◆ **TASK OBJECTIVE**:
Copy out every line of the data exactly.

◆ **MATERIAL PROVIDED**:

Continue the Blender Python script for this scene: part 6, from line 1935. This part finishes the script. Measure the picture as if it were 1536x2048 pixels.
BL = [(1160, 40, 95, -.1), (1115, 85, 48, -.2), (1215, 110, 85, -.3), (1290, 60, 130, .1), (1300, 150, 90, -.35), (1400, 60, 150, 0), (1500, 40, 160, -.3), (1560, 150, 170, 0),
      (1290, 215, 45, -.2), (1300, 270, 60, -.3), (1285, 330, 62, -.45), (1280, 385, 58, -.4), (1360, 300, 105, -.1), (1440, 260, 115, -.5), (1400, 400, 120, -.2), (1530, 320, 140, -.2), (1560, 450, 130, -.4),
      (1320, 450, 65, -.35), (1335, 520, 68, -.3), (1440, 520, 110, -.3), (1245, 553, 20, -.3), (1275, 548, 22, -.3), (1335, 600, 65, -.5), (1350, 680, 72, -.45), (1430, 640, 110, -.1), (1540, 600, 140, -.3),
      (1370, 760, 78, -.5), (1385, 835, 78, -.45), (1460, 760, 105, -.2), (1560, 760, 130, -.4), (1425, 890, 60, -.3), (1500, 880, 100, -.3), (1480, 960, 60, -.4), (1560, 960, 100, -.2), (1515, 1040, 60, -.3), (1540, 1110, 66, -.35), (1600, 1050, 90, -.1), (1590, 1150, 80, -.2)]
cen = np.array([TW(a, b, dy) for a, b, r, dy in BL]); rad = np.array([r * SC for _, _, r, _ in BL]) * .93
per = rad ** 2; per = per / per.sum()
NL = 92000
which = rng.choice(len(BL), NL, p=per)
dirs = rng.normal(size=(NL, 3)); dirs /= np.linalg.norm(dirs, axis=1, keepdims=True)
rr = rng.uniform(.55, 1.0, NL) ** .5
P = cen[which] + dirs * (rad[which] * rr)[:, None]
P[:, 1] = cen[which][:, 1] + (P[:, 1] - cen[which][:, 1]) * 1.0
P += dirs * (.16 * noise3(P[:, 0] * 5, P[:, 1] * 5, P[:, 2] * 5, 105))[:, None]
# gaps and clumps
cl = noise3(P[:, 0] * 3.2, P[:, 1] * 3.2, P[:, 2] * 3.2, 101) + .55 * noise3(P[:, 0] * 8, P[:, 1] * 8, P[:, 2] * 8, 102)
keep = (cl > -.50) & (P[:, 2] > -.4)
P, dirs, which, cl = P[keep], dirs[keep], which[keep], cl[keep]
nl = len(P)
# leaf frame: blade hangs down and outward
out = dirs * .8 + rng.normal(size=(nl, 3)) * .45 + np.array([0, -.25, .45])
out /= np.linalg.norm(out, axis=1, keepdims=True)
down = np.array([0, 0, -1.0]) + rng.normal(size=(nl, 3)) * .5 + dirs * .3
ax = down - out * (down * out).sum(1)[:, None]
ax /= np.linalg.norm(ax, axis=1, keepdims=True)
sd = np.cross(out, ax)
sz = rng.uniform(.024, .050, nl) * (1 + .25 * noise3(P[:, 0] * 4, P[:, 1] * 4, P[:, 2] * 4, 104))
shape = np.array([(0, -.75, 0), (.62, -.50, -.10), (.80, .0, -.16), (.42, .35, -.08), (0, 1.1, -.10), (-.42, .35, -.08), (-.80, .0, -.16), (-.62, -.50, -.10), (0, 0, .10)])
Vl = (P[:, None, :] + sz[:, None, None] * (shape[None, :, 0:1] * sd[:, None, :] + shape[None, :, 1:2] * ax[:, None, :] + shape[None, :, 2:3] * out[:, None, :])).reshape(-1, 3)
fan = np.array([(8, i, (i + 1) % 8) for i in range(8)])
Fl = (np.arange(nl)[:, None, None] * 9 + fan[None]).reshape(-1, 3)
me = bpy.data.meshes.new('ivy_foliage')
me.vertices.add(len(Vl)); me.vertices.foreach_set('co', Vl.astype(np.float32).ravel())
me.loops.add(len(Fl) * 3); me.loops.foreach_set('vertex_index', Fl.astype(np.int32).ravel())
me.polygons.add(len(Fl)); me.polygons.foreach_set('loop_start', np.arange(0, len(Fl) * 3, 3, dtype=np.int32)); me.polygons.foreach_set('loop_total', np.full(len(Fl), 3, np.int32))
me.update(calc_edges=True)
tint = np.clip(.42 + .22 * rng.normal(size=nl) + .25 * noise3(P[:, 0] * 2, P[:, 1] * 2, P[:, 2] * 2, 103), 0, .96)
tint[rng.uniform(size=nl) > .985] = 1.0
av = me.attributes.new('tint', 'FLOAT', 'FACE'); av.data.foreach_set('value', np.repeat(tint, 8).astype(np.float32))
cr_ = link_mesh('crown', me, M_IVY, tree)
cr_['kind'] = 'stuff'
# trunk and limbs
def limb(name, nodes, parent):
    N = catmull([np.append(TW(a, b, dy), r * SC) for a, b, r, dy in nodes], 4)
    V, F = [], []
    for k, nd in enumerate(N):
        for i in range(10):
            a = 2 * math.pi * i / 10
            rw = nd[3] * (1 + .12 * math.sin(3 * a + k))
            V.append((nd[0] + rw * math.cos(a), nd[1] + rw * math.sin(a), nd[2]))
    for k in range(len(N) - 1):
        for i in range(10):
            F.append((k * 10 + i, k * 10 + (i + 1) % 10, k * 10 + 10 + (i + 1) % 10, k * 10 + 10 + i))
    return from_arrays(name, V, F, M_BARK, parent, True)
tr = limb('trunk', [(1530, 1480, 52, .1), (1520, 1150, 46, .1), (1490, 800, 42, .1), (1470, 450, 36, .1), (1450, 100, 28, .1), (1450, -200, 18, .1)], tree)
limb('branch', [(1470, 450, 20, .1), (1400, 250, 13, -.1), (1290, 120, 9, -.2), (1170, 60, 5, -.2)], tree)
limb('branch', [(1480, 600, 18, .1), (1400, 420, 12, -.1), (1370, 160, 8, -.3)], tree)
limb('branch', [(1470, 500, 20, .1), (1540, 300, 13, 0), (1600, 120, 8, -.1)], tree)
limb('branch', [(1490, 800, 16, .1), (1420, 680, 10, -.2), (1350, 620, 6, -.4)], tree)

◆ **SOLUTION FOR THIS EXERCISE**:
Continue the Blender Python script for this scene: part 6, from line 1935. This part finishes the script. Measure the picture as if it were 1536x2048 pixels.
BL = [(1160, 40, 95, -.1), (1115, 85, 48, -.2), (1215, 110, 85, -.3), (1290, 60, 130, .1), (1300, 150, 90, -.35), (1400, 60, 150, 0), (1500, 40, 160, -.3), (1560, 150, 170, 0),
      (1290, 215, 45, -.2), (1300, 270, 60, -.3), (1285, 330, 62, -.45), (1280, 385, 58, -.4), (1360, 300, 105, -.1), (1440, 260, 115, -.5), (1400, 400, 120, -.2), (1530, 320, 140, -.2), (1560, 450, 130, -.4),
      (1320, 450, 65, -.35), (1335, 520, 68, -.3), (1440, 520, 110, -.3), (1245, 553, 20, -.3), (1275, 548, 22, -.3), (1335, 600, 65, -.5), (1350, 680, 72, -.45), (1430, 640, 110, -.1), (1540, 600, 140, -.3),
      (1370, 760, 78, -.5), (1385, 835, 78, -.45), (1460, 760, 105, -.2), (1560, 760, 130, -.4), (1425, 890, 60, -.3), (1500, 880, 100, -.3), (1480, 960, 60, -.4), (1560, 960, 100, -.2), (1515, 1040, 60, -.3), (1540, 1110, 66, -.35), (1600, 1050, 90, -.1), (1590, 1150, 80, -.2)]
cen = np.array([TW(a, b, dy) for a, b, r, dy in BL]); rad = np.array([r * SC for _, _, r, _ in BL]) * .93
per = rad ** 2; per = per / per.sum()
NL = 92000
which = rng.choice(len(BL), NL, p=per)
dirs = rng.normal(size=(NL, 3)); dirs /= np.linalg.norm(dirs, axis=1, keepdims=True)
rr = rng.uniform(.55, 1.0, NL) ** .5
P = cen[which] + dirs * (rad[which] * rr)[:, None]
P[:, 1] = cen[which][:, 1] + (P[:, 1] - cen[which][:, 1]) * 1.0
P += dirs * (.16 * noise3(P[:, 0] * 5, P[:, 1] * 5, P[:, 2] * 5, 105))[:, None]
# gaps and clumps
cl = noise3(P[:, 0] * 3.2, P[:, 1] * 3.2, P[:, 2] * 3.2, 101) + .55 * noise3(P[:, 0] * 8, P[:, 1] * 8, P[:, 2] * 8, 102)
keep = (cl > -.50) & (P[:, 2] > -.4)
P, dirs, which, cl = P[keep], dirs[keep], which[keep], cl[keep]
nl = len(P)
# leaf frame: blade hangs down and outward
out = dirs * .8 + rng.normal(size=(nl, 3)) * .45 + np.array([0, -.25, .45])
out /= np.linalg.norm(out, axis=1, keepdims=True)
down = np.array([0, 0, -1.0]) + rng.normal(size=(nl, 3)) * .5 + dirs * .3
ax = down - out * (down * out).sum(1)[:, None]
ax /= np.linalg.norm(ax, axis=1, keepdims=True)
sd = np.cross(out, ax)
sz = rng.uniform(.024, .050, nl) * (1 + .25 * noise3(P[:, 0] * 4, P[:, 1] * 4, P[:, 2] * 4, 104))
shape = np.array([(0, -.75, 0), (.62, -.50, -.10), (.80, .0, -.16), (.42, .35, -.08), (0, 1.1, -.10), (-.42, .35, -.08), (-.80, .0, -.16), (-.62, -.50, -.10), (0, 0, .10)])
Vl = (P[:, None, :] + sz[:, None, None] * (shape[None, :, 0:1] * sd[:, None, :] + shape[None, :, 1:2] * ax[:, None, :] + shape[None, :, 2:3] * out[:, None, :])).reshape(-1, 3)
fan = np.array([(8, i, (i + 1) % 8) for i in range(8)])
Fl = (np.arange(nl)[:, None, None] * 9 + fan[None]).reshape(-1, 3)
me = bpy.data.meshes.new('ivy_foliage')
me.vertices.add(len(Vl)); me.vertices.foreach_set('co', Vl.astype(np.float32).ravel())
me.loops.add(len(Fl) * 3); me.loops.foreach_set('vertex_index', Fl.astype(np.int32).ravel())
me.polygons.add(len(Fl)); me.polygons.foreach_set('loop_start', np.arange(0, len(Fl) * 3, 3, dtype=np.int32)); me.polygons.foreach_set('loop_total', np.full(len(Fl), 3, np.int32))
me.update(calc_edges=True)
tint = np.clip(.42 + .22 * rng.normal(size=nl) + .25 * noise3(P[:, 0] * 2, P[:, 1] * 2, P[:, 2] * 2, 103), 0, .96)
tint[rng.uniform(size=nl) > .985] = 1.0
av = me.attributes.new('tint', 'FLOAT', 'FACE'); av.data.foreach_set('value', np.repeat(tint, 8).astype(np.float32))
cr_ = link_mesh('crown', me, M_IVY, tree)
cr_['kind'] = 'stuff'
# trunk and limbs
def limb(name, nodes, parent):
    N = catmull([np.append(TW(a, b, dy), r * SC) for a, b, r, dy in nodes], 4)
    V, F = [], []
    for k, nd in enumerate(N):
        for i in range(10):
            a = 2 * math.pi * i / 10
            rw = nd[3] * (1 + .12 * math.sin(3 * a + k))
            V.append((nd[0] + rw * math.cos(a), nd[1] + rw * math.sin(a), nd[2]))
    for k in range(len(N) - 1):
        for i in range(10):
            F.append((k * 10 + i, k * 10 + (i + 1) % 10, k * 10 + 10 + (i + 1) % 10, k * 10 + 10 + i))
    return from_arrays(name, V, F, M_BARK, parent, True)
tr = limb('trunk', [(1530, 1480, 52, .1), (1520, 1150, 46, .1), (1490, 800, 42, .1), (1470, 450, 36, .1), (1450, 100, 28, .1), (1450, -200, 18, .1)], tree)
limb('branch', [(1470, 450, 20, .1), (1400, 250, 13, -.1), (1290, 120, 9, -.2), (1170, 60, 5, -.2)], tree)
limb('branch', [(1480, 600, 18, .1), (1400, 420, 12, -.1), (1370, 160, 8, -.3)], tree)
limb('branch', [(1470, 500, 20, .1), (1540, 300, 13, 0), (1600, 120, 8, -.1)], tree)
limb('branch', [(1490, 800, 16, .1), (1420, 680, 10, -.2), (1350, 620, 6, -.4)], tree)